Several months ago, I was at a Chamber of Commerce breakfast. The presenter asked the crowd how a business owner should go about pricing services besides looking at the prices of competitors. No one said anything, and since I’ve never even thought about what my competitors charge, I said, “Well, if someone agrees to pay what I ask without qualms, I raise the price just a little bit for the next person. If that person agrees, I raise it just a little bit more for the next person, and then just a liiiiittle bit more for the next one and so on. No one has argued with me about price yet…”

 

Everyone laughed – except the presenter, who said, “You’re all laughing, but she’s right. You just keep raising it until somebody says no. Then you tell them you made a small mistake in estimating, and quote them the price you quoted the last time.”

 

In other words, you keep going until you’ve gone one step too far, then you back up.

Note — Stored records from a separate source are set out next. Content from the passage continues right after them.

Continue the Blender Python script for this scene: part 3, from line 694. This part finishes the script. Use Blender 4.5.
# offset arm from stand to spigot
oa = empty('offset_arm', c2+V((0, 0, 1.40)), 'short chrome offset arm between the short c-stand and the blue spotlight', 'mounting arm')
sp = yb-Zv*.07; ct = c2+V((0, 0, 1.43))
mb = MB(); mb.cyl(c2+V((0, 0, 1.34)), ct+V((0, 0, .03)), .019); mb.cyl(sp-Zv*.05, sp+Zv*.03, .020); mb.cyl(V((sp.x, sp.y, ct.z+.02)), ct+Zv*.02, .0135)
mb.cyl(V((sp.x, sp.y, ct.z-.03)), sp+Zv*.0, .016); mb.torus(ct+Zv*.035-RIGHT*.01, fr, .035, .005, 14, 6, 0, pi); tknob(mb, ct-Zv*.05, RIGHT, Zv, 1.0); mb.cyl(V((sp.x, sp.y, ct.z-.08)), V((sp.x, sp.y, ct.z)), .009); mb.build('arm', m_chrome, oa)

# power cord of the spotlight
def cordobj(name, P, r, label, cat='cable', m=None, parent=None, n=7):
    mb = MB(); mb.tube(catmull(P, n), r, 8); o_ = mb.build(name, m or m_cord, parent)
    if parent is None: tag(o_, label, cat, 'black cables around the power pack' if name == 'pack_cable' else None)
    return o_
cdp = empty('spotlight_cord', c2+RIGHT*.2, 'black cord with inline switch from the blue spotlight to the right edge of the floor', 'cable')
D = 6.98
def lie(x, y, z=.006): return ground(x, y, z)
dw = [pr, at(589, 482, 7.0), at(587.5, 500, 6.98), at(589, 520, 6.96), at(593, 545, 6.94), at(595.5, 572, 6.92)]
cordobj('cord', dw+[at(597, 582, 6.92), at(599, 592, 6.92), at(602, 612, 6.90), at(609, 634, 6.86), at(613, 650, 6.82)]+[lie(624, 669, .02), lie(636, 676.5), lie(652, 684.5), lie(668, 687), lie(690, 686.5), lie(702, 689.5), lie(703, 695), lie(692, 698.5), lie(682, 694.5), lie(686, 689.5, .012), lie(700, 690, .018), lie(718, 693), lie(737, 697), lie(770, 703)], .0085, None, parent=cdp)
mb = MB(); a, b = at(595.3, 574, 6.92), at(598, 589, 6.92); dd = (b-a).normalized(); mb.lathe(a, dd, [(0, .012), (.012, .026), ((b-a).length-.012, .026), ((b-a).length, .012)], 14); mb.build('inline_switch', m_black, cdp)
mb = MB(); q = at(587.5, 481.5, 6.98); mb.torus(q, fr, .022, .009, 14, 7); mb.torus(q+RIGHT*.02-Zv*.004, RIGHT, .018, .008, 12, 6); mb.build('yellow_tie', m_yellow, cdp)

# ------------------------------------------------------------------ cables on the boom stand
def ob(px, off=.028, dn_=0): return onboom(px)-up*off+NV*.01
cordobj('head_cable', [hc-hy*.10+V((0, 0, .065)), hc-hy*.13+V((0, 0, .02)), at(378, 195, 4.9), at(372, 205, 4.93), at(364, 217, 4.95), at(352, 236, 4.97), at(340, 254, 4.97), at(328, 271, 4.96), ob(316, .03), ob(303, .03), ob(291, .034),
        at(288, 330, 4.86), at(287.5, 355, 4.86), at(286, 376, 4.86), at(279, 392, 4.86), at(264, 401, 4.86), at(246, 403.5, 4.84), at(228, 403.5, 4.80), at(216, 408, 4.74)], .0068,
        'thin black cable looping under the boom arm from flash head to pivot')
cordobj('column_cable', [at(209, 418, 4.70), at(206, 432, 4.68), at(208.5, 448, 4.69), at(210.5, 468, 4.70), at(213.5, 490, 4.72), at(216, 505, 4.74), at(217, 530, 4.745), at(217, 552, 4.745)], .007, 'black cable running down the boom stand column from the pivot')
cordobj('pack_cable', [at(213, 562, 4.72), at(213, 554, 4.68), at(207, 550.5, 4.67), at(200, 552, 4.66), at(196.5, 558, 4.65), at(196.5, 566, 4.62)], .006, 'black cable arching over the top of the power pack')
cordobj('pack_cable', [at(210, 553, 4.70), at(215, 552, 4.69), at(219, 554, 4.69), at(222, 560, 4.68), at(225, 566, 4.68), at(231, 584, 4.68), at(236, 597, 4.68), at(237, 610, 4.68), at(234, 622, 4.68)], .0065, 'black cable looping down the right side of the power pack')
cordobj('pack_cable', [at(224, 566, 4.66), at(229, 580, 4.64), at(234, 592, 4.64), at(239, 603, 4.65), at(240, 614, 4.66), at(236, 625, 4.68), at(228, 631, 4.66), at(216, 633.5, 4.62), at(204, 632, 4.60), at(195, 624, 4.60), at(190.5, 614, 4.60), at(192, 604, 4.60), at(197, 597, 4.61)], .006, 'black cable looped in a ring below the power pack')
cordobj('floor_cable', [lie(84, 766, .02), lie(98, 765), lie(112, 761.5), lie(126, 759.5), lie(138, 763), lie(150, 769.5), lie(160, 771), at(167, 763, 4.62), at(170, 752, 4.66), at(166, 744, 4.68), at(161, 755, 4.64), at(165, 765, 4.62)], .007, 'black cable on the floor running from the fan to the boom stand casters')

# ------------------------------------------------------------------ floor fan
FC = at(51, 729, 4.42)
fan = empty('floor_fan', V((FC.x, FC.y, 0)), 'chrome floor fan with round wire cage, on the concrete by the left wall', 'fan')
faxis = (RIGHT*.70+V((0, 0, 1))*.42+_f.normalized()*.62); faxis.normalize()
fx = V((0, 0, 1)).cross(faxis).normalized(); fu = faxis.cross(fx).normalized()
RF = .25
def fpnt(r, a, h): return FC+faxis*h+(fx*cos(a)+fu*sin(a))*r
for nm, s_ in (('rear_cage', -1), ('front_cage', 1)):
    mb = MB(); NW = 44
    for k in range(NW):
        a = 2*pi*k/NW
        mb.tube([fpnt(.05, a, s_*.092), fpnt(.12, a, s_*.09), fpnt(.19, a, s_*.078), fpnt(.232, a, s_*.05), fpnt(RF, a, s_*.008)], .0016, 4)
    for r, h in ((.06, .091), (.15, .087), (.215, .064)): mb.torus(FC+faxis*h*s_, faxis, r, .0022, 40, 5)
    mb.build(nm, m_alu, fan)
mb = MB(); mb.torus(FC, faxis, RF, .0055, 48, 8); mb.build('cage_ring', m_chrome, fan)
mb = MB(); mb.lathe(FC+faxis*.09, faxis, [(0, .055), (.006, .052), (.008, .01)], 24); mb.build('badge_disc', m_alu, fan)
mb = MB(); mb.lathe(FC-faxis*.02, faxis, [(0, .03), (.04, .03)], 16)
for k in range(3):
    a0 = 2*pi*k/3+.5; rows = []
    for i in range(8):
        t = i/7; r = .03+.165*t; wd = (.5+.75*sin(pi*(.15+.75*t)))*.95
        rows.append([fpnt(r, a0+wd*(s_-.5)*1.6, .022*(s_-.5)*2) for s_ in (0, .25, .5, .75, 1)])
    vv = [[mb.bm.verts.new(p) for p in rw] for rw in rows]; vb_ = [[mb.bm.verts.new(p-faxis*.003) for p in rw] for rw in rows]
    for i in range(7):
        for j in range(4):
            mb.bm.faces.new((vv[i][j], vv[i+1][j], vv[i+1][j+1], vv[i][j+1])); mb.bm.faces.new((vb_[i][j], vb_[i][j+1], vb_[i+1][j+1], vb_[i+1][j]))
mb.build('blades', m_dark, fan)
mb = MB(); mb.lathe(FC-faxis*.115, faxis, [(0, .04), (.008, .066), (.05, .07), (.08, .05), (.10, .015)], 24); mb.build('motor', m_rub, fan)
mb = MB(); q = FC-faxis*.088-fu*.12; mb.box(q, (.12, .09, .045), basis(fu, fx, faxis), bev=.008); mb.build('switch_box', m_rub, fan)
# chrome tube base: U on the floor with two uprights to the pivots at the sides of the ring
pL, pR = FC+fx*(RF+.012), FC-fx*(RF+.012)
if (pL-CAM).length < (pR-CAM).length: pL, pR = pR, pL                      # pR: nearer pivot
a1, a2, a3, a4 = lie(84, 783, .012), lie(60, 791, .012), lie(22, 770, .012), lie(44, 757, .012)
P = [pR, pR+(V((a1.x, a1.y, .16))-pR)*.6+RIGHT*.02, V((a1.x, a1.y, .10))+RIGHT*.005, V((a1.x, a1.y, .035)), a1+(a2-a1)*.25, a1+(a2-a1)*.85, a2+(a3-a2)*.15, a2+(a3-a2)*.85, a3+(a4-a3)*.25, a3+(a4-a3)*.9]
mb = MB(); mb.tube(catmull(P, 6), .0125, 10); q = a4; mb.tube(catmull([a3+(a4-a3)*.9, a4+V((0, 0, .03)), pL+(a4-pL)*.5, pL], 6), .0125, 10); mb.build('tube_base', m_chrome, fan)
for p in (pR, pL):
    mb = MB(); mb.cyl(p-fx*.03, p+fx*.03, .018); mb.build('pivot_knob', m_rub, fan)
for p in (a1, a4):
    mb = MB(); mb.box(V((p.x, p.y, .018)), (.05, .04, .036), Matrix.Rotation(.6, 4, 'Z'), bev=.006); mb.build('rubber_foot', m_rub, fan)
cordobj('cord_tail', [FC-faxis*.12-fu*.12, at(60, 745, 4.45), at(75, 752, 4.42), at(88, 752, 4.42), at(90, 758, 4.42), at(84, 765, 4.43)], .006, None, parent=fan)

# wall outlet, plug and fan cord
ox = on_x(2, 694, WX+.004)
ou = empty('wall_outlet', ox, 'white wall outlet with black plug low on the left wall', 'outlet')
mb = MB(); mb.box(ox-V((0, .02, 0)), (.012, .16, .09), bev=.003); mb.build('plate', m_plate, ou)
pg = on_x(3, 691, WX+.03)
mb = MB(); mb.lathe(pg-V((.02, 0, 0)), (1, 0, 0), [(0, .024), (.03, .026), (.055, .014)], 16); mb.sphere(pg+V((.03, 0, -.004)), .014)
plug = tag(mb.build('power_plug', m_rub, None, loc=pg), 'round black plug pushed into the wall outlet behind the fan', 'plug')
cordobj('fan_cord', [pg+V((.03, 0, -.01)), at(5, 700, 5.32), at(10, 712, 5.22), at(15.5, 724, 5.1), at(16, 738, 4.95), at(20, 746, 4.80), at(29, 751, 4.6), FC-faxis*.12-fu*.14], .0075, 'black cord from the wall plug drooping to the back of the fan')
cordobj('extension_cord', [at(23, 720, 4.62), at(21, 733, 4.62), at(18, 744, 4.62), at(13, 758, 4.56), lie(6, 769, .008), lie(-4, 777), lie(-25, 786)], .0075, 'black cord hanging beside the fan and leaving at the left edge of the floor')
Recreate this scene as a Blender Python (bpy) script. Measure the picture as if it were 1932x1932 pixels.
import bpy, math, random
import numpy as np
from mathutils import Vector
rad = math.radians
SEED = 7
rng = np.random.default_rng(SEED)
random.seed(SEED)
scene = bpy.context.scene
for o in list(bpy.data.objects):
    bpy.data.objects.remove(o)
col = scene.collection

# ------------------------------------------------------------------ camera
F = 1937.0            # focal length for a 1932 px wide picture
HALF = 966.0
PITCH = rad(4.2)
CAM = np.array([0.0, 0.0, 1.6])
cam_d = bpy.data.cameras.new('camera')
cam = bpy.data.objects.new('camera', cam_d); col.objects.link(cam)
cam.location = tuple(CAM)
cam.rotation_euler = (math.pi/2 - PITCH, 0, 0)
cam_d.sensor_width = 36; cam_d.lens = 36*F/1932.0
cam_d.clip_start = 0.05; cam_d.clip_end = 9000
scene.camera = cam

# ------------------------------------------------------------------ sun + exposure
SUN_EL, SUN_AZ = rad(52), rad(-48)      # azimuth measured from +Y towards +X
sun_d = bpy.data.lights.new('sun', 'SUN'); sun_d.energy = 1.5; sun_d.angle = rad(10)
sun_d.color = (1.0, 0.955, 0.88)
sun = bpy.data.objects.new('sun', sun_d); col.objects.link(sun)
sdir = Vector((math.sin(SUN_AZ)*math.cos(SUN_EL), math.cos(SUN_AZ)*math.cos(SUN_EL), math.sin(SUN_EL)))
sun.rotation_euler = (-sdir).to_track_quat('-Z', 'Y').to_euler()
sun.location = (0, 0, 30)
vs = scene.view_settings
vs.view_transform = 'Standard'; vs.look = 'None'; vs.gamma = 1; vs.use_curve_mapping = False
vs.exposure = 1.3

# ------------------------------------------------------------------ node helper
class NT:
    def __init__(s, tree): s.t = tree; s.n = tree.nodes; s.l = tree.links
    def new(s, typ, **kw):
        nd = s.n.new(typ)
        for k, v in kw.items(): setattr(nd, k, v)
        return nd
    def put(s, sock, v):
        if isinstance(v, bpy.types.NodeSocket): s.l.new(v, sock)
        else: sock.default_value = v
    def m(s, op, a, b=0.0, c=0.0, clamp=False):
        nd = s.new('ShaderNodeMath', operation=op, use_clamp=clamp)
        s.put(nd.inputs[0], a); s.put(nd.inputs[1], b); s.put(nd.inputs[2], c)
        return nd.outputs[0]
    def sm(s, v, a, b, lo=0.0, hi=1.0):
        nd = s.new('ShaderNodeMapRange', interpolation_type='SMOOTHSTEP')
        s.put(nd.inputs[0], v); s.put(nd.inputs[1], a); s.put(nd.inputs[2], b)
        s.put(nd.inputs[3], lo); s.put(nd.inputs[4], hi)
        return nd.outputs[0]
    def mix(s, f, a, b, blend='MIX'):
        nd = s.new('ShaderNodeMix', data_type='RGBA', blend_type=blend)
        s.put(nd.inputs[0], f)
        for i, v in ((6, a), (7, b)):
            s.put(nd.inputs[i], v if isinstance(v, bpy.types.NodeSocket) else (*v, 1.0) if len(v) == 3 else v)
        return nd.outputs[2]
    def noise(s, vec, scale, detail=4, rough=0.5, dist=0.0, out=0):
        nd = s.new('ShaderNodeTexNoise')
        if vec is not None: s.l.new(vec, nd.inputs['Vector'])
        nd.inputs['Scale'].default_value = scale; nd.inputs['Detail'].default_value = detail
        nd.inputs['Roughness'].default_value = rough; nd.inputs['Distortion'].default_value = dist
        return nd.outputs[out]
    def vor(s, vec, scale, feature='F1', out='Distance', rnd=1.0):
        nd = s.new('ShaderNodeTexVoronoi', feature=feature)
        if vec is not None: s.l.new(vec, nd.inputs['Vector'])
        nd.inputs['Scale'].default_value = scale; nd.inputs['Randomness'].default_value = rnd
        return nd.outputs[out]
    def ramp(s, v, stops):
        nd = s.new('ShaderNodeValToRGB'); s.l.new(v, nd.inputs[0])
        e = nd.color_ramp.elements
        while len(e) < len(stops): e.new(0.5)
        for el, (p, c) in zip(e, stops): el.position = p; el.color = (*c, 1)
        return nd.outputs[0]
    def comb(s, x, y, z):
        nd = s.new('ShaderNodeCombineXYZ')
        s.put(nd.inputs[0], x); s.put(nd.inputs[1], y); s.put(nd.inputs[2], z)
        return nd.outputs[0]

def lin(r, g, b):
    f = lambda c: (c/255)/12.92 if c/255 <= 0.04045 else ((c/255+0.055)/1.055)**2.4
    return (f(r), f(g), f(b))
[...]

photo courtesy of Lachlan Hardy, via flickr

 

It worked well for me. I’m now confident that my services are well worth what I charge. It took quite a long time for me to feel I had reached a good, stable pricing structure, but approaching it slowly allowed me to gain confidence.

 

I do this with all kinds of things. We have pets. Lots of pets. Two birds, four dogs. We have also had frogs, pigs, cats, fish and lizards. It seems like there is always room for one more critter. Until there’s not. It’s obvious when we have gone one step too far with our menagerie, but not quite so easy to back up.

 

A couple of days ago, I went for a run first thing in the morning. It was HOT. Since I haven’t been running regularly for a while, I kept having to walk for a few steps, then run some more. I kept doing this until I could feel my hamstrings shaking. Several hours later, the evil heat exhaustion headache made its ugly appearance. One step too far.

 

Taking things just a little too far is a good way to find your boundaries, so that you can push them. It is probably the best growth strategy for cautious people because you are constantly testing the waters and rarely diving in. There’s not much danger involved because you go forward about an inch at a time, and it’s perfect for people who like to take small steps.

 

There are dangers, of course, and alternative methods of progression. Peter Shallard wrote a great post about the difference in the tortoise and the phoenix methods of transformation. Peter recommends getting comfortable with both types of change, and makes good points in favor of that recommendation. It’s possible that, by pushing your boundaries slowly, you miss out on opportunities. There’s no telling how much money I “left on the table” in those early months of business.

 

It’s not a good strategy to use in relationships. You generally don’t want to go a step too far with people. Sometimes it’s not possible to back up.

 

Do you ever purposely go a step too far to see what will happen? How do you handle it when you have to back up?